Der zweite Strafsenat des OLG gehe davon aus, dass die Ermittler »bis Ende Februar, spätestens bis zum nächsten Termin zur Haftprüfung in drei Monaten« Anklage erheben werden, heißt es in einem Beschluss des Gerichts von vergangener Woche, in dem das OLG Brauns Antrag auf Haftaussetzung wegen Verdunkelungsgefahr und »mangels Vertrauensgrundlage« ablehnt.
Damit rückt der Prozessauftakt gegen Braun näher. Das Verfahren dürfte eines der spektakulärsten der deutschen Wirtschaftsgeschichte werden. Wirecard war Mitte 2020 zusammengebrochen. Die Staatsanwaltschaft ermittelt gegen Braun, seinen Co-Vorstand Jan Marsalek und mehr als 20 weitere Beschuldigte. Sie sollen Bilanzen gefälscht, Milliarden Euro veruntreut, die Märkte manipuliert und Geld gewaschen haben. Bis auf einen Kronzeugen bestreiten alle die Vorwürfe.

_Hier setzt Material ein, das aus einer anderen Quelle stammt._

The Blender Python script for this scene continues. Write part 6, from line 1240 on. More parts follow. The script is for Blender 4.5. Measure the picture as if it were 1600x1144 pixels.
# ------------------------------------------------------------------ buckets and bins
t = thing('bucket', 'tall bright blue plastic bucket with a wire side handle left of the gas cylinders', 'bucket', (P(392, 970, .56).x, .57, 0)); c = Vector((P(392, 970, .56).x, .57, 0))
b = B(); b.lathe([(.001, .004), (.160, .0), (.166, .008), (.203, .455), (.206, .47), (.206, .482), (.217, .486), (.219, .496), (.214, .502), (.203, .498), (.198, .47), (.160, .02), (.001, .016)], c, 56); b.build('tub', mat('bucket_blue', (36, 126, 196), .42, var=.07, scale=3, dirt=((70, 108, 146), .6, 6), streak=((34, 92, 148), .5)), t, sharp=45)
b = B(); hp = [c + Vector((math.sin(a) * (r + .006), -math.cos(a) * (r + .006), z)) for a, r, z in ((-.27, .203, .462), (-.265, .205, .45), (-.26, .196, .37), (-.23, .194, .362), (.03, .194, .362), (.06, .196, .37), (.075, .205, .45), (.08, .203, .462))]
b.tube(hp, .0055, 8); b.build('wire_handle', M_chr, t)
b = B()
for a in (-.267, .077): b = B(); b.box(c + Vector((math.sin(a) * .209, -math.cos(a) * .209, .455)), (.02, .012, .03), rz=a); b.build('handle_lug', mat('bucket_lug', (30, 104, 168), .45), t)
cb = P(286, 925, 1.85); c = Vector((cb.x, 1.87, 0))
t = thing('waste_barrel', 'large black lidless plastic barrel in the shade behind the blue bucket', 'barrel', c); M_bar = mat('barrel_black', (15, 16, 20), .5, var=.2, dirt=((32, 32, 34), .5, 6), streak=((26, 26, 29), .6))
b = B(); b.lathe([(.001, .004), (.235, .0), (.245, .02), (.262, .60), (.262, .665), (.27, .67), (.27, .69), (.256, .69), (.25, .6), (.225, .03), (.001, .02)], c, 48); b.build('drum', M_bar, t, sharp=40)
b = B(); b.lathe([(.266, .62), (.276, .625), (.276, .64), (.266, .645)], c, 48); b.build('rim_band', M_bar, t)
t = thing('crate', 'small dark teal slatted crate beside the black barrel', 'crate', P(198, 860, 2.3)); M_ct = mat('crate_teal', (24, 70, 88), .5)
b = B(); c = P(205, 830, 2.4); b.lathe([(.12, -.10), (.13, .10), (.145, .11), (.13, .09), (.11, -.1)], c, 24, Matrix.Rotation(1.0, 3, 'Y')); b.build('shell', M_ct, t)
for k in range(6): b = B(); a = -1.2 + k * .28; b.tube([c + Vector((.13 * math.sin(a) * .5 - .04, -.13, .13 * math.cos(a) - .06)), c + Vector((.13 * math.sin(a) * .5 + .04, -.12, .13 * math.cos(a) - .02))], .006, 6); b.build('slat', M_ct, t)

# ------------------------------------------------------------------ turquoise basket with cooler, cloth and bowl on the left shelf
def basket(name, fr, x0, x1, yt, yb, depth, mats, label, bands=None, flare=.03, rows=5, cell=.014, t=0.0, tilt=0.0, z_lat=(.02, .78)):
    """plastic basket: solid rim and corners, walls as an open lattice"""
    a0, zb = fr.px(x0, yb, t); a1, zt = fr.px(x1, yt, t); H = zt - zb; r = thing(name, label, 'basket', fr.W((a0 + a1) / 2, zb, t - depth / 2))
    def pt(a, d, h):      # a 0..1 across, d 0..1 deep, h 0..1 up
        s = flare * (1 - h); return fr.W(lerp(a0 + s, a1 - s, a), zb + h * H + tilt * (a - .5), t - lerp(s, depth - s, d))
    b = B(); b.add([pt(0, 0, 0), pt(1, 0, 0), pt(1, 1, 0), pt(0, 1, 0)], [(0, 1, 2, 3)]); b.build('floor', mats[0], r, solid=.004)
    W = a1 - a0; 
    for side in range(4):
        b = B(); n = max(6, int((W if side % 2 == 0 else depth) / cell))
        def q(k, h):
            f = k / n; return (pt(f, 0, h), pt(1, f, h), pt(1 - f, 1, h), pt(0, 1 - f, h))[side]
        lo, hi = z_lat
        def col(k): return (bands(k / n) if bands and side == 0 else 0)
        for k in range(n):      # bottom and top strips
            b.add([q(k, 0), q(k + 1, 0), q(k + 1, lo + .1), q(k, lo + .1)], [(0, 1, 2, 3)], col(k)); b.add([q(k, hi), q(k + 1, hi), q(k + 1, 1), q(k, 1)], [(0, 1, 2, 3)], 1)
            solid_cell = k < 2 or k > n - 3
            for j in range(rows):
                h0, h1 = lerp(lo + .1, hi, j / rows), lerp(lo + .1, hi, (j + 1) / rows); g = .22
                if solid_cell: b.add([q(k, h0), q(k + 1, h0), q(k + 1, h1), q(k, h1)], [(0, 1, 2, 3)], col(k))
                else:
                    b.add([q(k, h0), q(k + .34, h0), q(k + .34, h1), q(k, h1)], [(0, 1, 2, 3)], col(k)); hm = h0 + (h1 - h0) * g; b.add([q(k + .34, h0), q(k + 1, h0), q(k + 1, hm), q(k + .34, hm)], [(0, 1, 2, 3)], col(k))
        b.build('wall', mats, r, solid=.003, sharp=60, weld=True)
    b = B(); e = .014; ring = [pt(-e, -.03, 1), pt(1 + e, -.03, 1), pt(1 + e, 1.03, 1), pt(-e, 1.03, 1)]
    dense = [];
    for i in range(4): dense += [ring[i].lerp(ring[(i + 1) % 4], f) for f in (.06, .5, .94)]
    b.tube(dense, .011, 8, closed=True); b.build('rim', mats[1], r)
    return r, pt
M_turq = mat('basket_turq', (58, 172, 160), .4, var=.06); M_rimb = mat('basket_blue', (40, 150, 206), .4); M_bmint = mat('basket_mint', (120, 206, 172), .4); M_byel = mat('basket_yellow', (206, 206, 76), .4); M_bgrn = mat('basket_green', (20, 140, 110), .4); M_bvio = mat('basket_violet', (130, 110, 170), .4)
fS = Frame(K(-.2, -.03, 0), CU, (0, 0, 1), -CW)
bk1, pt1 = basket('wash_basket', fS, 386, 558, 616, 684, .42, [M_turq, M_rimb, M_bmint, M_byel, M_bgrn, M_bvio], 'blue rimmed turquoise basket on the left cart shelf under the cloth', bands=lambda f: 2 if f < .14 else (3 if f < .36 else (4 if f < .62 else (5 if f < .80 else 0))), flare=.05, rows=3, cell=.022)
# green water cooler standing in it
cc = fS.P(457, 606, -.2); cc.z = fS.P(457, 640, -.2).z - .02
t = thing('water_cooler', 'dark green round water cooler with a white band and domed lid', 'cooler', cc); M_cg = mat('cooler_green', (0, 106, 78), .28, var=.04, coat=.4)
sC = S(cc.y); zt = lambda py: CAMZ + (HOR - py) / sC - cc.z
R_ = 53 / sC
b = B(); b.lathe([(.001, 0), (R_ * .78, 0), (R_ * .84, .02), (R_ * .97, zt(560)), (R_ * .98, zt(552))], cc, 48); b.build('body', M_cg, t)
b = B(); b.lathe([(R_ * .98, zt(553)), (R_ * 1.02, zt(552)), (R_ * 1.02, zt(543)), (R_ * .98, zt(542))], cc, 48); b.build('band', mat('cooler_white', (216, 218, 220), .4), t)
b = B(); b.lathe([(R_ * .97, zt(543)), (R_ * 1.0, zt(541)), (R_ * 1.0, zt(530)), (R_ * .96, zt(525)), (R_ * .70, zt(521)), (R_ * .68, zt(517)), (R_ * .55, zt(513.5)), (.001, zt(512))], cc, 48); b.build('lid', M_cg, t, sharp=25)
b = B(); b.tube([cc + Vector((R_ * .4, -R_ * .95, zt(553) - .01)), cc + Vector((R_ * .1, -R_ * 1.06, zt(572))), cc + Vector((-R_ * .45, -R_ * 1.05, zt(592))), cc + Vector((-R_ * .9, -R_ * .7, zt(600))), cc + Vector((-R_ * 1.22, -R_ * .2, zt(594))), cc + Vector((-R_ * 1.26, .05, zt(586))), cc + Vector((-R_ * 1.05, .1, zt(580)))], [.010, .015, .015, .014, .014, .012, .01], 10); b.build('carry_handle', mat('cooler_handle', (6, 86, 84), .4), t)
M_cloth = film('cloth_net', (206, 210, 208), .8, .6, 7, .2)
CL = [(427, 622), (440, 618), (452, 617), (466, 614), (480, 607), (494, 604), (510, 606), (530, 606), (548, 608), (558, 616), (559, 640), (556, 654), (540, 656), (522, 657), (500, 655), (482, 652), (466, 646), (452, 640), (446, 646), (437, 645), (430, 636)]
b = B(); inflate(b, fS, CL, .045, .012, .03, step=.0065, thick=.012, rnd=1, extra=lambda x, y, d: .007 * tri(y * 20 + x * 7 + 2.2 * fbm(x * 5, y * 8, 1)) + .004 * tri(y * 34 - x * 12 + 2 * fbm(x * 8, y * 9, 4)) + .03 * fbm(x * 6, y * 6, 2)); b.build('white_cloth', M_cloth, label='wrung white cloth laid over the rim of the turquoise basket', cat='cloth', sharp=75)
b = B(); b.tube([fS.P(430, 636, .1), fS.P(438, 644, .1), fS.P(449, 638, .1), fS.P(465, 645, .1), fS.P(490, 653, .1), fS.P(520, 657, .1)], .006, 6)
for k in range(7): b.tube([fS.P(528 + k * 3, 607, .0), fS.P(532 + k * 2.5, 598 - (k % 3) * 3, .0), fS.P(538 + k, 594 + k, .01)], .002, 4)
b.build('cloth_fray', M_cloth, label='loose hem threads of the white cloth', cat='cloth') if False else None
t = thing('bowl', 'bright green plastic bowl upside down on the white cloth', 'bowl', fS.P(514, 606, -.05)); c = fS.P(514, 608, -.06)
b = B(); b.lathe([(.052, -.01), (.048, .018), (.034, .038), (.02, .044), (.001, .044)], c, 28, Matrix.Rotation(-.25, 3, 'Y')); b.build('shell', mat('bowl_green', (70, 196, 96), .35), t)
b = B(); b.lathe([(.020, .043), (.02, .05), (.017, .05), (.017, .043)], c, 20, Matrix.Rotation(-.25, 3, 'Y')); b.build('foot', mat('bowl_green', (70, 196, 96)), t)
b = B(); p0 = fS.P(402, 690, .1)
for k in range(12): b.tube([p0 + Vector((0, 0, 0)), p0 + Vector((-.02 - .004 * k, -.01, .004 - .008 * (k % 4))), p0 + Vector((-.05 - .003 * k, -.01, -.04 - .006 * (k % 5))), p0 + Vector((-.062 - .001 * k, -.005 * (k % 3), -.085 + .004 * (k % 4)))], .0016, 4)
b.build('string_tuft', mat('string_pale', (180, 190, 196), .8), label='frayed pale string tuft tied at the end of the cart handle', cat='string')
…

Die Richter räumen ein, dass der Fall komplex sei. Andererseits sei bei der Abwägung zwischen den Sorgfaltsansprüchen an eine Anklageschrift und der Verfahrensbeschleunigung »im Zweifel zugunsten der Beschleunigung zu entscheiden«, heißt es im Beschluss. Braun wird nach Ablehnung seines Antrags das zweite Weihnachtsfest in Folge hinter den Gittern der Justizvollzugsanstalt Augsburg-Gablingen verbringen.

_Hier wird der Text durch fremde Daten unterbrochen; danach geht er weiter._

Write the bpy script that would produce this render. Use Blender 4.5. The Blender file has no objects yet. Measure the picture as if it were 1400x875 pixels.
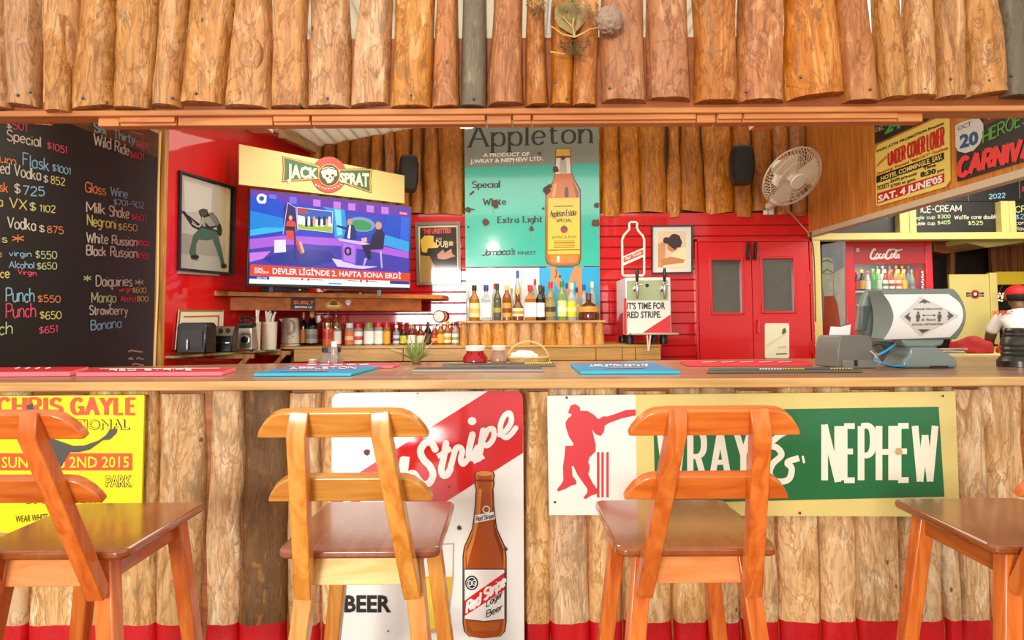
import bpy, math, random
from mathutils import Vector, Matrix, noise
from mathutils.geometry import tessellate_polygon
SC = bpy.context.scene
COL = SC.collection
# ---------------------------------------------------------------- camera
F, PX, PY = 870.0, 700.0, 392.0            # focal length and principal point in pixels of the 1400x875 frame
CAM = Vector((0, 0, 1.311))
PITCH, ROLL = math.radians(3.0), math.radians(0.32)
_f = Vector((0, math.cos(PITCH), math.sin(PITCH)))
_r0, _u0 = Vector((1, 0, 0)), Vector((0, -math.sin(PITCH), math.cos(PITCH)))
CU = _u0 * math.cos(ROLL) + _r0 * math.sin(ROLL)
CR = _r0 * math.cos(ROLL) - _u0 * math.sin(ROLL)
cam = bpy.data.cameras.new('camera')
cam.sensor_width = 36.0
cam.lens = 36.0 * F / 1400
cam.shift_y = -(437.5 - PY) / 1400
cam.clip_start = 0.05
cam_o = bpy.data.objects.new('camera', cam)
COL.objects.link(cam_o)
cam_o.matrix_world = Matrix(((CR.x, CU.x, -_f.x, CAM.x), (CR.y, CU.y, -_f.y, CAM.y), (CR.z, CU.z, -_f.z, CAM.z), (0, 0, 0, 1)))
SC.camera = cam_o
# ---------------------------------------------------------------- sky, lights, exposure
w = bpy.data.worlds.new('world')
SC.world = w
w.use_nodes = True
w.node_tree.nodes['Background'].inputs[0].default_value = (1.0, 0.93, 0.84, 1)
w.node_tree.nodes['Background'].inputs[1].default_value = 1.15
SC.view_settings.view_transform = 'Standard'
SC.view_settings.look = 'None'
SC.view_settings.exposure = 0.15
SC.view_settings.gamma = 1.0
SC.view_settings.use_curve_mapping = False
SC.cycles.use_denoising = True
SC.cycles.max_bounces = 6
SC.cycles.sample_clamp_indirect = 6.0

def area(name, loc, aim, sx, sy, power, color=(1, 1, 1)):
    l = bpy.data.lights.new(name, 'AREA')
    l.shape = 'RECTANGLE'; l.size = sx; l.size_y = sy; l.energy = power; l.color = color
    o = bpy.data.objects.new(name, l); COL.objects.link(o)
    o.location = loc
    o.rotation_euler = (Vector(aim) - Vector(loc)).to_track_quat('-Z', 'Y').to_euler()
    return o
area('terrace_daylight', (-2.1, -5.5, 1.85), (-1.2, 5.0, 1.5), 1.9, 1.6, 420, (1, 0.97, 0.92))
area('bar_fill_light', (0.0, 4.1, 2.70), (0.0, 4.3, 0), 3.2, 1.6, 55, (1, 0.93, 0.80))  # added area light, stands in for daylight through the roof sheets
area('kitchen_fill_light', (4.0, 4.6, 2.6), (4.2, 5.4, 0), 1.6, 1.2, 40, (1, 0.93, 0.80))  # area light added to brighten the kitchen side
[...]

Eine Sprecherin der Staatsanwaltschaft sagte auf Anfrage: »Wir versuchen, die Anklage so rasch wie möglich zu erheben. Dies könnte im ersten Quartal 2022 der Fall sein.« Brauns Anwalt Alfred Dierlamm erklärte, »für das Vertrauen in die Justiz wäre es schlimm, wenn das Verfahren vor die Wand gefahren würde«. Die Staatsanwaltschaft müsse »endlich entschlossen nachspüren«, wo die verschwundenen Wirecard-Milliarden steckten. Auch Braun als Wirecards ehemaliger Hauptaktionär sei geschädigt von »der hinter seinem Rücken aufgebauten Schattenstruktur, von der er nichts wusste und von der er auch nicht profitiert hat«, so Dierlamm.